HC Deb 07 May 1986 vol 97 cc146-7
12. Mr. George Robertson

asked the Secretary of State for Foreign and Commonwealth Affairs what is his assessment to the current obstacles, besides the question of verification, to the negotiation of a ban on nuclear tests.

Sir Geoffrey Howe

Any negotiations would need to deal with difficult questions such as scope, duration and compliance, but the key issue is verification. A resumption of negotiations would be premature until there is progress on that.

Mr. Robertson

The Prime Minister told my right hon. Friend the Leader of the Opposition a fortnight ago that the Government wanted a comprehensive test ban treaty established. If verification is the obstacle, is the right hon. and learned Gentleman aware that the technical problems have already been overcome, to the satisfaction of all the other countries involved in the non-proliferation treaty, and that the Russians have offered on-site inspection—an unprecedented offer, which they have resisted previously? Why are the Government continuing to drag their heels?
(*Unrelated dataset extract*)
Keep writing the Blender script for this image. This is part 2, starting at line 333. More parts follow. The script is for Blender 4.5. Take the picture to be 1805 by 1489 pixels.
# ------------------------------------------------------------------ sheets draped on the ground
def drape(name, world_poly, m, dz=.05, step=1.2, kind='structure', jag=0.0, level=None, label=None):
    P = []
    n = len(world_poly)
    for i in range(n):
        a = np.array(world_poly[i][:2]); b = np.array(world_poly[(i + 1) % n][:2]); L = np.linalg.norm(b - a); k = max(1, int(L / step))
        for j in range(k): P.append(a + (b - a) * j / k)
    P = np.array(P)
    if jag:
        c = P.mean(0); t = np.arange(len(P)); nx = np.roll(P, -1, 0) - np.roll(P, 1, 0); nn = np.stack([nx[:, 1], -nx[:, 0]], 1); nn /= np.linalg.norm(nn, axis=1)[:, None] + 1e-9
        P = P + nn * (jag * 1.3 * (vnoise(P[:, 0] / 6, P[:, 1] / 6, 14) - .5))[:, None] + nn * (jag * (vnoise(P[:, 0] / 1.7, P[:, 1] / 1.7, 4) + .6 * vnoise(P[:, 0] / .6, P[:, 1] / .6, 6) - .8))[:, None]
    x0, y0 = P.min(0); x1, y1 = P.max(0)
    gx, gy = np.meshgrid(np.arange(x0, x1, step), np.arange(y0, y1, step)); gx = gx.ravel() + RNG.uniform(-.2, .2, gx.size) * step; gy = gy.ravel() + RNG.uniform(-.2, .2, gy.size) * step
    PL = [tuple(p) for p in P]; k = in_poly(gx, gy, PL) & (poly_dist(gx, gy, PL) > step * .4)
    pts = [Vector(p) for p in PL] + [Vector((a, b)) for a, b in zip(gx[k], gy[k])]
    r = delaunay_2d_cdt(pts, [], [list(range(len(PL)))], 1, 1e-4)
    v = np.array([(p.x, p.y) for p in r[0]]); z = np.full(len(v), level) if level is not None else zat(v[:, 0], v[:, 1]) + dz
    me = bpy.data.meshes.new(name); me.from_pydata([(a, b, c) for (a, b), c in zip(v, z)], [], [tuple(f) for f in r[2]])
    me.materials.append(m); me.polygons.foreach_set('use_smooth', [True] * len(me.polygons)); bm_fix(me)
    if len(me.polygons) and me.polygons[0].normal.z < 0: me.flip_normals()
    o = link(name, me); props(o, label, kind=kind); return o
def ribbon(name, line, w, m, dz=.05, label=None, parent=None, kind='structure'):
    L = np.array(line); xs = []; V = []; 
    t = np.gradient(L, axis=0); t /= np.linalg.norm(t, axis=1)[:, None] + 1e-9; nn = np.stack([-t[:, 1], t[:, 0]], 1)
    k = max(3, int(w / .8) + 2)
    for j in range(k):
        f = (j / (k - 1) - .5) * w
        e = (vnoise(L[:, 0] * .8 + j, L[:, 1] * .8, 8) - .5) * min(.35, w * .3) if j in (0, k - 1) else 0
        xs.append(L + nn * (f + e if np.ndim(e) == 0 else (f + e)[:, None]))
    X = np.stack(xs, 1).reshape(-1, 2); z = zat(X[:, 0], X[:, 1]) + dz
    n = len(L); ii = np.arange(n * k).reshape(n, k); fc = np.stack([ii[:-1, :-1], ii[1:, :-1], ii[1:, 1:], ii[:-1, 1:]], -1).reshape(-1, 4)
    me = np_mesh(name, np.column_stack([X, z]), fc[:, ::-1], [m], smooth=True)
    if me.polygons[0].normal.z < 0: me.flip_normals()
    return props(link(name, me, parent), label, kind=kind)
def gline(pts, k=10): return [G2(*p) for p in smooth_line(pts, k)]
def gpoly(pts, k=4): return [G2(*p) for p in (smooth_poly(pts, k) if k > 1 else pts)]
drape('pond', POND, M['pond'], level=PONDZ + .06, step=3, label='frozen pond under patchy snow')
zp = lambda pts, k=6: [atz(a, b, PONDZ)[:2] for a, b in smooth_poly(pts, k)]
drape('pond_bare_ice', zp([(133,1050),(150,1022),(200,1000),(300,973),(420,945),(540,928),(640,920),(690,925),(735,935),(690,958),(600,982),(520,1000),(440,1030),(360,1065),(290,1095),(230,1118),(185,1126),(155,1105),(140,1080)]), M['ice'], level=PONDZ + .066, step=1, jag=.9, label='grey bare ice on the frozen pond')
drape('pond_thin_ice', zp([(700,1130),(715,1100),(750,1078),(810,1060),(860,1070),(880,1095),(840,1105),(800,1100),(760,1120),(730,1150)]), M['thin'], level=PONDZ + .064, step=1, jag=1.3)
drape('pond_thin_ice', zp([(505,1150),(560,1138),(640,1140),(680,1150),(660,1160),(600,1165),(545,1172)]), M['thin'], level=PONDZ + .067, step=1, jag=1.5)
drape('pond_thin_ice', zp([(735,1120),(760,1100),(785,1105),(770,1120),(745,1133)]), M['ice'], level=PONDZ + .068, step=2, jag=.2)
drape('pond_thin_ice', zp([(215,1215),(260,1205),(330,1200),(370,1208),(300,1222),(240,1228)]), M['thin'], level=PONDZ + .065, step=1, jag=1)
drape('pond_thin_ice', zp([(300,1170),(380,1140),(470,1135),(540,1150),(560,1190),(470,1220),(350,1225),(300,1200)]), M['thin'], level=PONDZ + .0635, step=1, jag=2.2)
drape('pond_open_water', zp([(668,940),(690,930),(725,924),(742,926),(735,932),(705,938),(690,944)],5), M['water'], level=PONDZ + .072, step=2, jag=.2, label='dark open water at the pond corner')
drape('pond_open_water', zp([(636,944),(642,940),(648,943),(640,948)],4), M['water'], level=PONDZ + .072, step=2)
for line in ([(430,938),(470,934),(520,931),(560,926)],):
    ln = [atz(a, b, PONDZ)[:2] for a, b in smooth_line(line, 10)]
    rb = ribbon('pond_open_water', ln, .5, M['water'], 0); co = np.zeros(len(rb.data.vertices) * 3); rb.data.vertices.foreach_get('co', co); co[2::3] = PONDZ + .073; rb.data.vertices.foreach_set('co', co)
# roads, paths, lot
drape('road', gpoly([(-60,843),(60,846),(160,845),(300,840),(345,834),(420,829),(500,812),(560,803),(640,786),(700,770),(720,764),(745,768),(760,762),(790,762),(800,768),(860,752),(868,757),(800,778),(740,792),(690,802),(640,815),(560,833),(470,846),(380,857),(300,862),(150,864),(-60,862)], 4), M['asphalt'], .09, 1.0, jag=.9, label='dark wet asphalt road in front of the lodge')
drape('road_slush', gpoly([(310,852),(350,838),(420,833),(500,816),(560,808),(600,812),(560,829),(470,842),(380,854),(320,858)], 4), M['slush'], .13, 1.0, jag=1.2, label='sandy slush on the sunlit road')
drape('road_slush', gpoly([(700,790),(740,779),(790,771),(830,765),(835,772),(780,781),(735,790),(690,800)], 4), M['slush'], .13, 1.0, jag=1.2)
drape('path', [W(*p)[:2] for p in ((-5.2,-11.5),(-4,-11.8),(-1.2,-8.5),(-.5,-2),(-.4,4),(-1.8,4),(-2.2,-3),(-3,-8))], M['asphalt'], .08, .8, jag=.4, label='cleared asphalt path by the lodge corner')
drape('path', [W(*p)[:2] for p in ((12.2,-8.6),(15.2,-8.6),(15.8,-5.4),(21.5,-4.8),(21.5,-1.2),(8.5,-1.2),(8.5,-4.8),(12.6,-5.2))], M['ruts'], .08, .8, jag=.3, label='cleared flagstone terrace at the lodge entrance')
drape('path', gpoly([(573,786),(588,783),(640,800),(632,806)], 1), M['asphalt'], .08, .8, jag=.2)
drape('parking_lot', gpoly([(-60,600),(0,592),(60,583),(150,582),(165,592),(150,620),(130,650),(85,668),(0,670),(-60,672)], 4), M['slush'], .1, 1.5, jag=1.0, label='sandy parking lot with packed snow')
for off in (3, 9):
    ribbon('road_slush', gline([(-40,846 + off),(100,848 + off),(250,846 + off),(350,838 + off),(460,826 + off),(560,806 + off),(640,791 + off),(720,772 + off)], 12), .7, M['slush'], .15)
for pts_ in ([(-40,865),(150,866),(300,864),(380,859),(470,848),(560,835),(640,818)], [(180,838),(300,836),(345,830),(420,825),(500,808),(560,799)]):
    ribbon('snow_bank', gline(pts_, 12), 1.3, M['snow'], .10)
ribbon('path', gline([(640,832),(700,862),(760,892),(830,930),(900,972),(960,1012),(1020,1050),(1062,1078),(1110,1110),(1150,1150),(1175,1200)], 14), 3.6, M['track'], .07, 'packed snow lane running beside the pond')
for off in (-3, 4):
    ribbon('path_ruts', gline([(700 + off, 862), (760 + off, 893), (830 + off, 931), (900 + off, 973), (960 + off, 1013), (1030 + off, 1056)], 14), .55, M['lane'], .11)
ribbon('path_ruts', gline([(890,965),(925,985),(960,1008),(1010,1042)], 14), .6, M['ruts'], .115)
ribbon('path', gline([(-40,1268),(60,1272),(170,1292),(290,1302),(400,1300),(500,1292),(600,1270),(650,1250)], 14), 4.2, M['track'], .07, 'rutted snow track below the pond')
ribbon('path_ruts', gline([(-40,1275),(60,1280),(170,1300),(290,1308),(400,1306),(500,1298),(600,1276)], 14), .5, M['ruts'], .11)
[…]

Is it that they want to go ahead with their own nuclear testing programme and have no interest in a test ban treaty?

Sir Geoffrey Howe

The Government want progress towards a comprehensive test ban treaty, but we do not accept that recent arguments, including those advanced by the hon. Gentleman, invalidate the conclusions about verification that are to be found in the paper that we presented at the conference on disarmament in July last year.

Sir Anthony Kershaw

In the light of the mendacity and evasions that we have experienced regarding the Chernobyl disaster, is it any use reaching any conclusions with a power such as the Soviet Union without verification?

Sir Geoffrey Howe

There is no doubt that the absence of candour by the Soviet Union in reporting or disclosing information about the Chernobyl disaster underlines the importance of the verification issue, which raises similar questions.

Mr. Deakins

Does the Foreign Secretary accept the growing American view that we cannot ban nuclear testing so long as we rely on nuclear deterrence and the existence of nuclear weapons?

Sir Geoffrey Howe

We believe that it should be possible to achieve agreement on a comprehensive test ban treaty, and we are certainly committed to seeking progress in that direction.